Recentemente fui passar um final de semana com meu marido em Jacmel, uma cidade no litoral sul do Haiti. Quando buscava algo no AirBnB encontrei uma pousada bem localizada e que parecia bonita e muito curiosa. Morelan B&B é uma pousada em que muitos dos materiais de construção utilizados são recicláveis, como garrafas e pneus. Achei a idéia super bacana pois reciclagem é uma das questões críticas do Haiti. A gestão de resíduos aqui é tão precária que iniciativas como esta são extremamente importantes.
Finalmente reservamos um quarto para o fim de semana na pousada e partimos para Jacmel. Na chegada a vista da pousada é um tanto pitoresca eu diria, especialmente porque não estamos acostumados a ver paredes feitas com garrafas ou mesas de pneus. O local é um pouco esquisito à primeira vista, porém muito bonito e à vista do mar é espetacular.
A proprietária, Pollyanna, nos recebeu alegremente e nos fez um rápido tour do local, mostrando um pouco suas criações. Sua idéia é criar uma pousada ecológica, onde materiais reciclados são usados na construção e decoração, mas onde o hóspede também tem a oportunidade de provar alimentos orgânicos e estar em contato direto com a natureza.
Quando nos aprofundamos um pouco na conversa, Pollyanna nos contou um pouco de sua vida e de como começou o projeto da pousada. Foi justamente sua história de vida o que mais me impressionou nesta viagem. Uma história marcada pela tragédia do terremoto de janeiro de 2010, assim como a de milhões de haitianos que jamais esquecerão este fatídico evento.
Pollyanna sabe várias línguas e nos contou que era apresentadora de TV antes do terremoto de 2010. Ela era casada e tinha 2 filhos, mas em 12 de janeiro de 2010 durante o terremoto, ela estava voltando do trabalho enquanto a família estava em casa, em Porto Príncipe. Os 30 segundos de terremoto sacudiram sua vida, literalmente, quase vinte membros da família morreram nessa tragédia, incluindo seu marido e filhos.
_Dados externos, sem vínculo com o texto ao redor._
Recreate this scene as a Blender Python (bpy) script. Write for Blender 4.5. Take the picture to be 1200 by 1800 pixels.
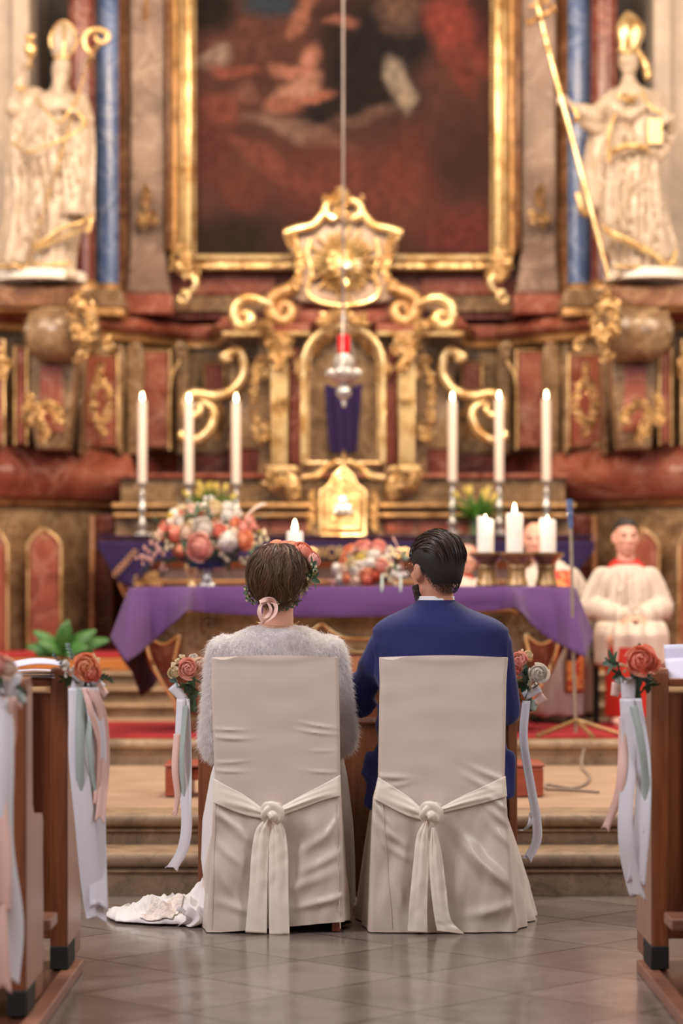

Após o terremoto, Pollyanna estava desesperada mas focou suas energias em ajudar os feridos e pessoas que necessitavam ajuda. Infelizmente a dor era imensa, ela perdeu seus lindos cabelos e esteve deprimida por algum tempo. Ela abandonou seu emprego e sua vida em Porto Principe e mudou-se para Jacmel onde começou o projeto de sua pousada. Em suas palavras, “Eu queria poder ressuscitar minha família e amigos, mas como não tinha esse poder decidi que iria ressuscitar tudo que eu encontrasse pela frente. Assim comecei a trabalhar com reciclagem”.
Sua história me marcou imensamente, pela sua coragem e pela maneira que encontrou para enfrentar a dor. Também achei notável seu otimismo e maneira de tentar ver tudo de forma positiva. Me pergunto, quantos de nós teríamos a capacidade de recomeçar depois de tamanha tragédia? Com que olhar veríamos o mundo?
Para milhões de pessoas afetadas por esta tragédia, não existe escolha, senão seguir em frente. Alguns viverão o resto de suas vidas com traumas, outros simplesmente continuarão e deixarão que o tempo apague a dor, outros farão como Pollyana e converter a dor em força para criar coisas maravilhosas.
Hoje, seis anos após o terremoto ela busca reconstruir sua vida, me contou que em breve voltará a trabalhar na TV e quer continuar construindo sua pousada.
No meu trabalho dentro do mundo humanitário, falamos constantemente das tragédias do mundo, sejam elas guerras ou desastres naturais. No entanto, a maioria de nós não vivemos e não entendemos a dor e a tragédia das pessoas que desejamos ajudar. A história da Pollyana me fez pensar muito em como cada um de nós passa por tragédias (enormes ou pequenas) e no final escolhemos o que fazer com nossas dores.
PS : essa reflexão é simplesmente sobre nossas escolhas individuais perante ao sofrimento. Em nível global obviamente temos a obrigação de buscar minimizar o sofrimento causado por guerras e desastres naturais.